Table I Thickness-dependent dielectric and ferroelectric properties of BNT-6BT films

It is well known that ε_r is proportional to the slope of the ferroelectric polarization–electric field (P–E) hysteresis loop at a certain electric field. The RT P–E hysteresis loops of BNT-6BT films with various thicknesses were measured under 250 kV/cm at 1 kHz, and the results are shown in Fig. 9a. The corresponding variation in the maximum polarization (P_max) and remanent polarization (P_r) are shown in Fig. 9b and tabulated in Table I. The BNT-6BT films with the thickness of 450 nm, 600 nm, and 950 nm show saturation P–E hysteresis loops under 250 kV/cm, while the 300 nm film is unsaturated shape of that. Furthermore, the rounded P–E hysteresis loop of the 450 nm film with larger P_r and E_c is clearly observed, which indicates the significant contribution of leakage currents to the polarization. At the critical thickness of 450 nm, various defects will appear at the initial stage of columnar crystal growth, such as oxygen vacancies, which can pin ferroelectric domains and cause large leakage. Generally, the polarization properties of ferroelectric films are mainly derived from the asymmetry of the internal lattice and the motion and switching of the external domain wall.^47,48 For BNT-6BT thin films, the existence of columnar crystals greatly increases the grain size along the film normal direction due to the effective release of mechanical strain. On the other hand, of particular importance is that the P_max increases with the film thickness, which may be due to the increased grain size of BNT-6BT films. The grain size increases with the film thickness, and the films transform into the multi-domain state, resulting in easier domain wall motion and domain switching.¹⁶ In addition, all the P–E hysteresis loops exhibit a slight shift toward the positive electric field. The horizontal offset of loops may occur for two reasons: one is the nonequivalence between the Pt bottom electrode and Au top electrode,⁴⁹ and the other is the presence of a built-in electric field originating from the defect dipoles during the film deposition process.⁵⁰

Fig. 9

(a) The RT P–E hysteresis loops of BNT-6BT films with various thicknesses under 250 kV/cm at 1 kHz, and (b) P_max and P_r as a function of thickness.

Conclusions

In conclusion, BNT-6BT thin films with various thicknesses were deposited on Pt(111)/Ti/SiO₂/Si(100) substrates by PLD. The thickness-dependent structure, morphology, and dielectric and ferroelectric properties of the BNT-6BT films were systematically investigated.

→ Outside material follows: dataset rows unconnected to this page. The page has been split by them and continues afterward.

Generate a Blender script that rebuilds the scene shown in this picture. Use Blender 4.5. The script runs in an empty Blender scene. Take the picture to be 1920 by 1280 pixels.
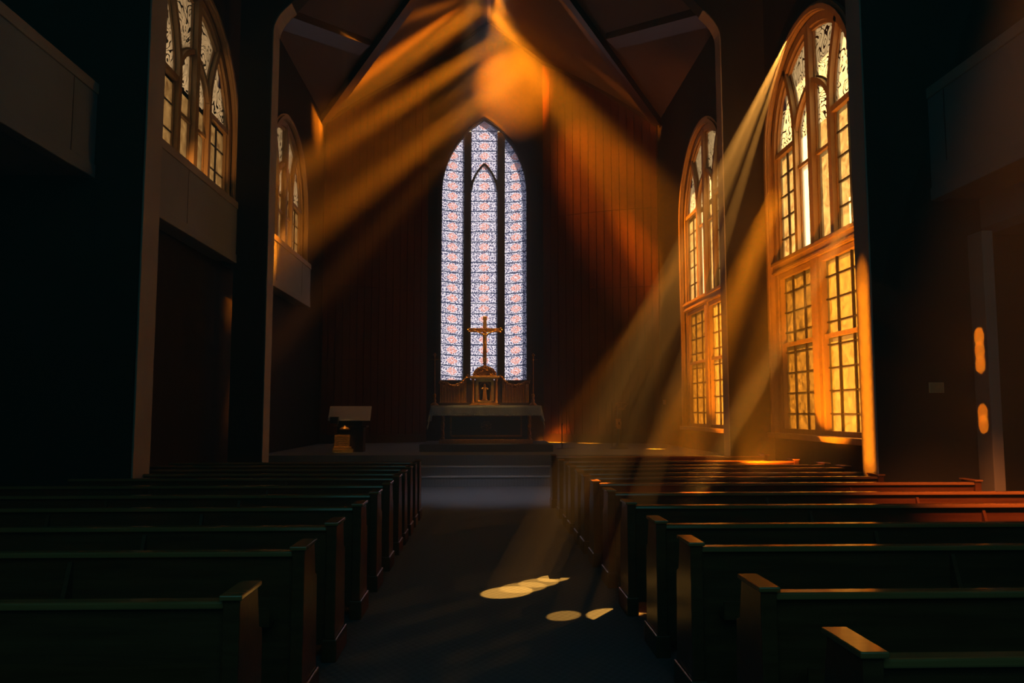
import bpy, bmesh, math, random
from mathutils import Vector, Matrix

random.seed(7)
scene = bpy.context.scene
col = scene.collection
R = math.radians

# ------------------------------------------------------------------ camera
cd = bpy.data.cameras.new('camera'); cam = bpy.data.objects.new('camera', cd); col.objects.link(cam)
cam.location = (0, 0, 1.67)
cam.rotation_euler = (R(90 + 5.029), 0, R(-1.978))
cd.sensor_width = 36; cd.lens = 1500 * 36 / 1920
cd.clip_start = 0.05; cd.clip_end = 300
scene.camera = cam

# ------------------------------------------------------------------ view
vs = scene.view_settings
vs.view_transform = 'Standard'; vs.look = 'None'; vs.exposure = 0.0; vs.gamma = 1.0; vs.use_curve_mapping = False
cy = scene.cycles
cy.use_denoising = True
cy.max_bounces = 6; cy.diffuse_bounces = 3; cy.glossy_bounces = 3; cy.transmission_bounces = 3
cy.volume_bounces = 0; cy.transparent_max_bounces = 8
cy.sample_clamp_indirect = 4.0
cy.caustics_reflective = False; cy.caustics_refractive = False

# ------------------------------------------------------------------ node helper
def nodes_of(owner):
    owner.use_nodes = True
    nt = owner.node_tree; nt.nodes.clear(); return nt
def N(nt, typ, **kw):
    n = nt.nodes.new(typ)
    for k, v in kw.items():
        if k.startswith('i_'):
            key = k[2:]; key = int(key) if key.isdigit() else key.replace('_', ' ')
            n.inputs[key].default_value = v
        else: setattr(n, k, v)
    return n
def L(nt, a, ao, b, bi): nt.links.new(a.outputs[ao], b.inputs[bi])
def M_(nt, op, a, b=None, c=None):
    n = nt.nodes.new('ShaderNodeMath'); n.operation = op
    for i, v in enumerate((a, b, c)):
        if v is None: continue
        if isinstance(v, (int, float)): n.inputs[i].default_value = v
        else: nt.links.new(v, n.inputs[i])
    return n.outputs[0]
def ramp(nt, fac, stops, interp='LINEAR'):
    n = nt.nodes.new('ShaderNodeValToRGB'); n.color_ramp.interpolation = interp
    cr = n.color_ramp
    while len(cr.elements) > 1: cr.elements.remove(cr.elements[-1])
    cr.elements[0].position = stops[0][0]; cr.elements[0].color = (*stops[0][1], 1)
    for p, c in stops[1:]:
        e = cr.elements.new(p); e.color = (*c, 1)
    nt.links.new(fac, n.inputs[0]); return n.outputs[0]
def mixc(nt, fac, a, b, mode='MIX'):
    n = nt.nodes.new('ShaderNodeMix'); n.data_type = 'RGBA'; n.blend_type = mode
    for s, v in ((n.inputs[0], fac), (n.inputs[6], a), (n.inputs[7], b)):
        if isinstance(v, (int, float)): s.default_value = v
        elif isinstance(v, tuple): s.default_value = (*v, 1) if len(v) == 3 else v
        else: nt.links.new(v, s)
    return n.outputs[2]

# ------------------------------------------------------------------ sky: low evening sun ahead on the window side
SUN = Vector((0.875, 1.0, 0.935)).normalized()
world = bpy.data.worlds.new('sky'); scene.world = world
nt = nodes_of(world)
tc = N(nt, 'ShaderNodeTexCoord')
dot = N(nt, 'ShaderNodeVectorMath', operation='DOT_PRODUCT'); dot.inputs[1].default_value = SUN
L(nt, tc, 'Generated', dot, 0)
sep = N(nt, 'ShaderNodeSeparateXYZ'); L(nt, tc, 'Generated', sep, 0)
c1 = ramp(nt, M_(nt, 'MULTIPLY_ADD', dot.outputs['Value'], 0.5, 0.5),
          [(0.0, (0.5, 0.36, 0.24)), (0.45, (1.0, 0.72, 0.46)), (0.75, (0.60, 0.45, 0.28)), (0.93, (0.70, 0.55, 0.35)), (1.0, (0.9, 0.75, 0.5))])
bg = N(nt, 'ShaderNodeBackground'); nt.links.new(c1, bg.inputs[0]); bg.inputs[1].default_value = 11.0
out = N(nt, 'ShaderNodeOutputWorld'); L(nt, bg, 0, out, 0)

def add_light(name, typ, loc, energy, color, target=None, **kw):
    ld = bpy.data.lights.new(name, typ); ld.energy = energy; ld.color = color
    for k, v in kw.items(): setattr(ld, k, v)
    o = bpy.data.objects.new(name, ld); o.location = loc; col.objects.link(o)
    if target is not None:
        o.rotation_euler = (Vector(target) - Vector(loc)).to_track_quat('-Z', 'Y').to_euler()
    return o
SUN_E = 130.0
add_light('sun', 'SUN', (30, 40, 32), SUN_E, (1.0, 0.66, 0.30), target=Vector((30, 40, 32)) - SUN, angle=R(0.7))
# added teal area light behind the camera, lifting the darkest tones
add_light('rear_fill', 'AREA', (0.2, -2.0, 6.0), 80.0, (0.14, 0.75, 0.80), target=(0.2, 12, 4.0), shape='RECTANGLE', size=7.0, size_y=6.0)

# added lamps without fixtures under the ridge, making the apex beams
AMB = (1.0, 0.25, 0.006)
PK = (-0.02, 25.2, 15.0)
def spot(name, loc, target, energy, deg, blend=0.25, color=AMB, radius=0.03):
    return add_light(name, 'SPOT', loc, energy, color, target=target, spot_size=R(deg), spot_blend=blend, shadow_soft_size=radius)
KS = 9000.0
spot('ridge_fill', PK, (-4.67, 24.90, 11.52), KS * 8.00, 16, 0.9, radius=0.3)
spot('ridge_fill', PK, (-5.33, 25.30, 10.93), KS * 10.20, 7, 0.8, radius=0.25)
spot('ridge_fill', PK, (-5.17, 21.50, 12.14), KS * 0.35, 12, 0.9, radius=0.2)
spot('ridge_fill', PK, (5.55, 25.50, 11.27), KS * 3.20, 5, 0.8, radius=0.25)
spot('ridge_fill', PK, (5.18, 26.00, 9.52), KS * 0.7, 9, 0.8, radius=0.2)
spot('ridge_fill', PK, (4.93, 25.80, 7.30), KS * 4.50, 8, 0.8, radius=0.2)
spot('ridge_fill', PK, (5.6, 22.0, 6.2), KS * 6.00, 15, 0.7, radius=0.15)
spot('low_fill', (3.9, 12.2, 0.5), (5.75, 13.1, 3.0), 2600, 72, 0.6, radius=0.05)  # added lamp hidden among the pews, brightening the near window frame
el = 6.0  # added stack of narrow lamps brightening the pier's inner face
while el < 60:
    dd = 1.55 / math.cos(R(el)); cw = math.degrees(2*math.atan(0.2/dd))
    spot('low_fill', (3.3, 9.98, 0.85), (4.85, 9.97, 0.85 + 1.55*math.tan(R(el))), 62*dd**3, cw, 0.7)
    el += cw*0.36
spot('low_fill', (4.5, 17.3, 0.3), (5.75, 20.2, 3.6), 2600, 56, 0.6)  # added unseen lamp brightening the far window frame


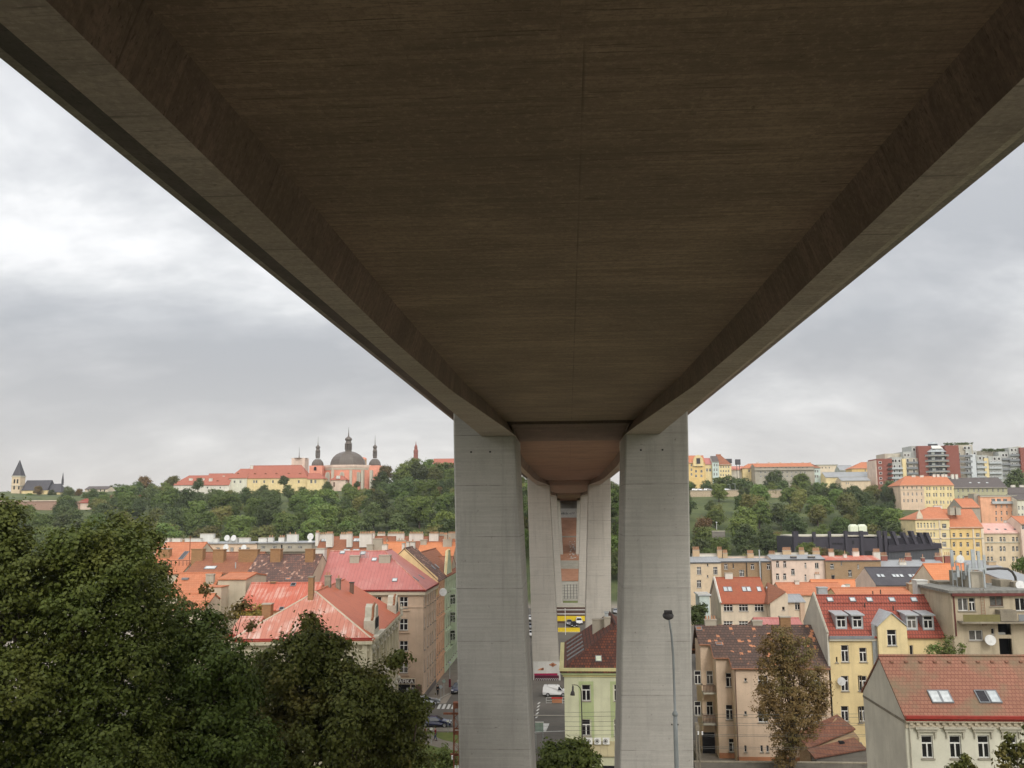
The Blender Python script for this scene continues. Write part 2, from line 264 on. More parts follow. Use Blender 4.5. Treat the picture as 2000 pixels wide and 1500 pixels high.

Polycrystalline films with a pseudo-cubic structure were obtained. With increasing thickness of the films, an increase in crystallinity and grain size, a decrease in strain, and the appearance of columnar crystals were realized. The obvious aging phenomenon with abnormal double-butterfly ε_r–E curves was observed in aged BNT-6BT films. The calculated dielectric tunability increased gradually with increasing film thickness, reaching a maximum value of 36.7%. Furthermore, an enhanced dielectric constant of 572 and dielectric loss of 0.032 were observed at 1 kHz for 950 nm film, and P_max and P_r increased with film thickness, indicating the potential application of BNT-6BT films in film capacitors.